Elevators suck. They are not smart enough to know which floor you might want to go. They aren't designed to avoid crowding in single elevator. And they make people press buttons twice, once to call an elevator and then to let it know which floor you want to go to. This all changed during my recent trip to Brazil when I saw the newer kind of elevators.
These elevators have a common button panel outside in the lobby area of a high rise building. All people are required to enter their respective floor numbers and the machine will display a specific elevator number that they should get into. Once you enter into an elevator you don't press any numbers. In fact the elevators have no buttons at all. The elevator would highlight the floor numbers that it would stop at. That's it! I love this redesigned experience of elevators. It solves a numbers of problems. The old style elevators could not predict the demand. Now the system exactly knows how many people are waiting at what floors wanting to go where. This allows the system to optimize the elevator experience based on several variables and criteria such as speed, priority, even distribution, power conservation etc. This also means an opportunity to write interesting algorithms for these elevators.
This is how I want ALL the systems to be - smart, adaptive, and dynamic. Just like this elevator I would like to see the systems, especially the cloud and the analytics, to anticipate the needs of the end users as opposed to following their commands. The context is the key to the success of delivering what users would expect. If the systems are designed to inquire about the context — directly or indirectly, just like asking people to push buttons before they get into an elevator — they would perform more intelligently. Some location-based systems have started to explore this idea, but it's just the beginning. This also has significant impact on designing collaborative recommendation systems that could help the end users find the right signal in the ever increasing noise of social media.
The very idea of the cloud started with the mission to help users with elasticity of the commodity resources without having users to learn a different interface by giving them a unified abstraction. If you had two elevators in a lobby, you wouldn't use this. But, for a high rise with a few elevators, the opportunities are in abundance to optimize the system to use the available resources to provide the best experience to the people, the end users.
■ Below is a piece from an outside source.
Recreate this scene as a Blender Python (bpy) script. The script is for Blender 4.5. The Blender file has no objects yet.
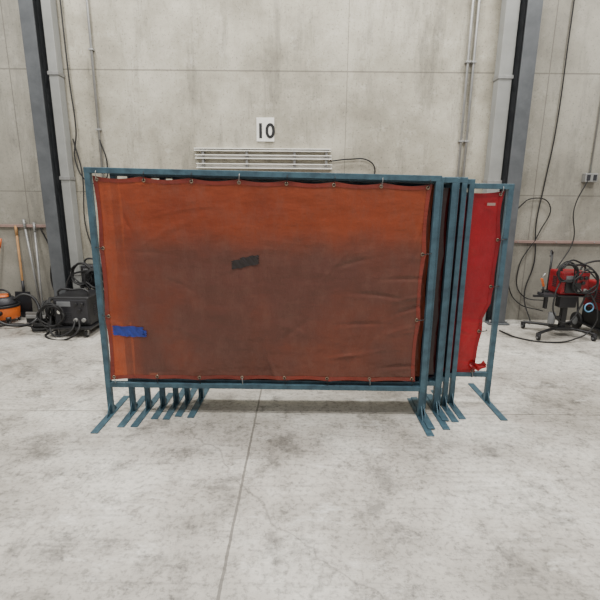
import bpy, bmesh, math, random
from mathutils import Vector, noise, Matrix
random.seed(4)
C = bpy.context
COL = C.scene.collection

# ---------------------------------------------------------------- materials
def lin(c):
    return tuple(((v/255)/12.92 if v/255 <= .04045 else ((v/255+.055)/1.055)**2.4) for v in c)+(1,)

def mat(name, rgb, rough=.6, metal=0, var=.25, scale=6, bump=.0, rgb2=None, spec=.5):
    m = bpy.data.materials.new(name); m.use_nodes = True
    nt = m.node_tree; b = nt.nodes['Principled BSDF']
    tc = nt.nodes.new('ShaderNodeTexCoord'); n = nt.nodes.new('ShaderNodeTexNoise')
    n.inputs['Scale'].default_value = scale; n.inputs['Detail'].default_value = 8
    n.inputs['Roughness'].default_value = .65
    nt.links.new(tc.outputs['Object'], n.inputs['Vector'])
    r = nt.nodes.new('ShaderNodeValToRGB')
    c = lin(rgb); c2 = lin(rgb2) if rgb2 else tuple(v*(1-var) for v in c[:3])+(1,)
    r.color_ramp.elements[0].position = .35; r.color_ramp.elements[0].color = c2
    r.color_ramp.elements[1].position = .62; r.color_ramp.elements[1].color = c
    nt.links.new(n.outputs['Fac'], r.inputs['Fac'])
    nt.links.new(r.outputs['Color'], b.inputs['Base Color'])
    b.inputs['Roughness'].default_value = rough; b.inputs['Metallic'].default_value = metal
    b.inputs['Specular IOR Level'].default_value = spec
    if bump:
        bp = nt.nodes.new('ShaderNodeBump'); bp.inputs['Strength'].default_value = bump
        bp.inputs['Distance'].default_value = .01
        nt.links.new(n.outputs['Fac'], bp.inputs['Height']); nt.links.new(bp.outputs['Normal'], b.inputs['Normal'])
    return m

def node(nt, t, **k):
    n = nt.nodes.new(t)
    for a, v in k.items(): setattr(n, a, v)
    return n
def math_n(nt, op, a, b=None, c=None):
    n = nt.nodes.new('ShaderNodeMath'); n.operation = op
    for i, v in enumerate((a, b, c)):
        if v is None: continue
        if isinstance(v, (int, float)): n.inputs[i].default_value = v
        else: nt.links.new(v, n.inputs[i])
    return n.outputs[0]
def noise_n(nt, vec, scale, detail=6, rough=.6, stretch=None, rot=None):
    if stretch:
        mp = node(nt, 'ShaderNodeMapping'); mp.inputs['Scale'].default_value = stretch
        if rot: mp.inputs['Rotation'].default_value = rot
        nt.links.new(vec, mp.inputs['Vector']); vec = mp.outputs['Vector']
    n = node(nt, 'ShaderNodeTexNoise'); n.inputs['Scale'].default_value = scale
    n.inputs['Detail'].default_value = detail; n.inputs['Roughness'].default_value = rough
    nt.links.new(vec, n.inputs['Vector']); return n.outputs['Fac']
def ramp(nt, fac, stops):
    r = node(nt, 'ShaderNodeValToRGB'); e = r.color_ramp.elements
    while len(e) < len(stops): e.new(.5)
    for i, (p, c) in enumerate(stops): e[i].position = p; e[i].color = c
    nt.links.new(fac, r.inputs['Fac']); return r.outputs['Color']
def mixc(nt, fac, a, b, mode='MIX'):
    n = node(nt, 'ShaderNodeMix', data_type='RGBA', blend_type=mode)
    if isinstance(fac, (int, float)): n.inputs[0].default_value = fac
    else: nt.links.new(fac, n.inputs[0])
    for i, v in ((6, a), (7, b)):
        if isinstance(v, tuple): n.inputs[i].default_value = v
        else: nt.links.new(v, n.inputs[i])
    return n.outputs[2]
G = lambda v: (v, v, v, 1)
def maprange(nt, v, a, b, c=0, d=1):
    n = node(nt, 'ShaderNodeMapRange'); n.interpolation_type = 'SMOOTHSTEP'
    nt.links.new(v, n.inputs[0])
    for i, x in enumerate((a, b, c, d)): n.inputs[i+1].default_value = x
    return n.outputs[0]

def floor_mat():
    m = bpy.data.materials.new('floor_concrete'); m.use_nodes = True; nt = m.node_tree
    b = nt.nodes['Principled BSDF']; tc = node(nt, 'ShaderNodeTexCoord').outputs['Object']
    base = ramp(nt, noise_n(nt, tc, 1.1, 9, .62), [(.36, lin((146,141,132))), (.5, lin((178,173,164))), (.64, lin((206,203,194)))])
    sp = ramp(nt, noise_n(nt, tc, 34, 6, .75), [(.39, G(.36)), (.5, G(1))])
    c = mixc(nt, .6, base, sp, 'MULTIPLY')
    st = ramp(nt, noise_n(nt, tc, 3.3, 10, .78), [(.38, G(.32)), (.49, G(1))])
    c = mixc(nt, .7, c, st, 'MULTIPLY')
    st2 = ramp(nt, noise_n(nt, tc, 9, 8, .8), [(.37, G(.2)), (.44, G(1))])
    c = mixc(nt, .55, c, st2, 'MULTIPLY')
    sc = ramp(nt, noise_n(nt, tc, 4, 6, .7, (.35, 5, 1)), [(.36, G(.5)), (.47, G(1))])
    c = mixc(nt, .4, c, sc, 'MULTIPLY')
    wh = ramp(nt, noise_n(nt, tc, 2.2, 10, .8, (1, 2.2, 1), (0, 0, .5)), [(.56, G(0)), (.68, G(.6))])
    c = mixc(nt, wh, c, lin((224, 222, 215)))
    vo = node(nt, 'ShaderNodeTexVoronoi', feature='DISTANCE_TO_EDGE'); vo.inputs['Scale'].default_value = .42
    ad = node(nt, 'ShaderNodeMixRGB'); ad.blend_type = 'ADD'; ad.inputs[0].default_value = .35
    nz = node(nt, 'ShaderNodeTexNoise'); nz.inputs['Scale'].default_value = 2.5; nz.inputs['Detail'].default_value = 5
    nt.links.new(tc, nz.inputs['Vector']); nt.links.new(tc, ad.inputs[1]); nt.links.new(nz.outputs['Color'], ad.inputs[2])
    nt.links.new(ad.outputs[0], vo.inputs['Vector'])
    ck = ramp(nt, vo.outputs['Distance'], [(0, G(.4)), (.0035, G(1))])
    c = mixc(nt, .6, c, ck, 'MULTIPLY')
    sx = node(nt, 'ShaderNodeSeparateXYZ'); nt.links.new(tc, sx.inputs[0])
    wob = math_n(nt, 'MULTIPLY', math_n(nt, 'SUBTRACT', noise_n(nt, tc, 9, 4), .5), .012)
    def line(axis, pos, w):
        d = math_n(nt, 'ABSOLUTE', math_n(nt, 'ADD', math_n(nt, 'SUBTRACT', sx.outputs[axis], pos), wob))
        return math_n(nt, 'LESS_THAN', d, w)
    l = line(0, -.325, .007)
    for a, p, w in ((1, 3.04, .005), (0, -4.6, .005), (0, 3.95, .005)):
        l = math_n(nt, 'MAXIMUM', l, line(a, p, w))
    c = mixc(nt, math_n(nt, 'MULTIPLY', l, .7), c, lin((80, 76, 70)))
    nt.links.new(c, b.inputs['Base Color'])
    rr = ramp(nt, noise_n(nt, tc, 2, 6), [(.3, G(.32)), (.7, G(.58))])
    nt.links.new(rr, b.inputs['Roughness'])
    bp = node(nt, 'ShaderNodeBump'); bp.inputs['Strength'].default_value = .15; bp.inputs['Distance'].default_value = .01
    nt.links.new(noise_n(nt, tc, 20, 8, .7), bp.inputs['Height']); nt.links.new(bp.outputs[0], b.inputs['Normal'])
    return m

def wall_mat():
    m = bpy.data.materials.new('wall_concrete'); m.use_nodes = True; nt = m.node_tree
    b = nt.nodes['Principled BSDF']; tc = node(nt, 'ShaderNodeTexCoord').outputs['Object']
    base = ramp(nt, noise_n(nt, tc, .9, 9, .68), [(.34, lin((128,123,109))), (.5, lin((158,153,138))), (.66, lin((184,179,164)))])
    pit = ramp(nt, noise_n(nt, tc, 40, 4, .7), [(.35, G(.3)), (.43, G(1))])
    c = mixc(nt, .6, base, pit, 'MULTIPLY')
    run = ramp(nt, noise_n(nt, tc, 3, 8, .75, (1.6, 1, .28)), [(.36, G(.42)), (.49, G(1))])
    c = mixc(nt, .55, c, run, 'MULTIPLY')
    bl = ramp(nt, noise_n(nt, tc, 5, 9, .8), [(.55, G(0)), (.7, G(.4))])
    c = mixc(nt, bl, c, lin((204, 200, 188)))
    sx = node(nt, 'ShaderNodeSeparateXYZ'); nt.links.new(tc, sx.inputs[0])
    zz = math_n(nt, 'ADD', sx.outputs[2], math_n(nt, 'MULTIPLY', math_n(nt, 'SUBTRACT', noise_n(nt, tc, 2.5, 8, .7), .5), 1.4))
    c = mixc(nt, maprange(nt, zz, 1.6, .1, 0, .5), c, lin((98, 95, 88)))
    # side bays are mixed towards a darker grey
    side = math_n(nt, 'MAXIMUM', math_n(nt, 'LESS_THAN', sx.outputs[0], -3.1), math_n(nt, 'GREATER_THAN', sx.outputs[0], 2.6))
    c = mixc(nt, math_n(nt, 'MULTIPLY', side, .38), c, lin((120, 119, 115)))
    def line(axis, pos, w):
        return math_n(nt, 'LESS_THAN', math_n(nt, 'ABSOLUTE', math_n(nt, 'SUBTRACT', sx.outputs[axis], pos)), w)
    l = line(2, 1.66, .006)
    for a, p, w in ((2, 3.1, .008), (0, -3.55, .006), (0, 3.0, .006), (0, .55, .004)):
        l = math_n(nt, 'MAXIMUM', l, line(a, p, w))
    c = mixc(nt, math_n(nt, 'MULTIPLY', l, .6), c, lin((84, 80, 74)))
    nt.links.new(c, b.inputs['Base Color']); b.inputs['Roughness'].default_value = .85
    bp = node(nt, 'ShaderNodeBump'); bp.inputs['Strength'].default_value = .3; bp.inputs['Distance'].default_value = .01
    nt.links.new(noise_n(nt, tc, 14, 8, .7), bp.inputs['Height']); nt.links.new(bp.outputs[0], b.inputs['Normal'])
    return m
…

Self-configuring and self-healing dynamic systems have been a fantasy, but as the cloud becomes more mature, dynamic capabilities to anticipate the needs of an application and its users are not far fetched. Computing and storage are commodity on the cloud. I see them as resources just like elevators. Instead of people pushing buttons at the eleventh hour I would prefer the cloud take a driver's seat and becomes much smarter at anticipating and managing applications, platforms, and mixed workload. I want the cloud to take this experience to the next level by helping developers develop such adaptive and dynamic applications. I almost see it as a scale issue, at system as well as at human level. If the cloud does promise scale I expect it to go beyond the commodity computing. This is why PaaS excites me more than anything else. That's a real deal to make a difference.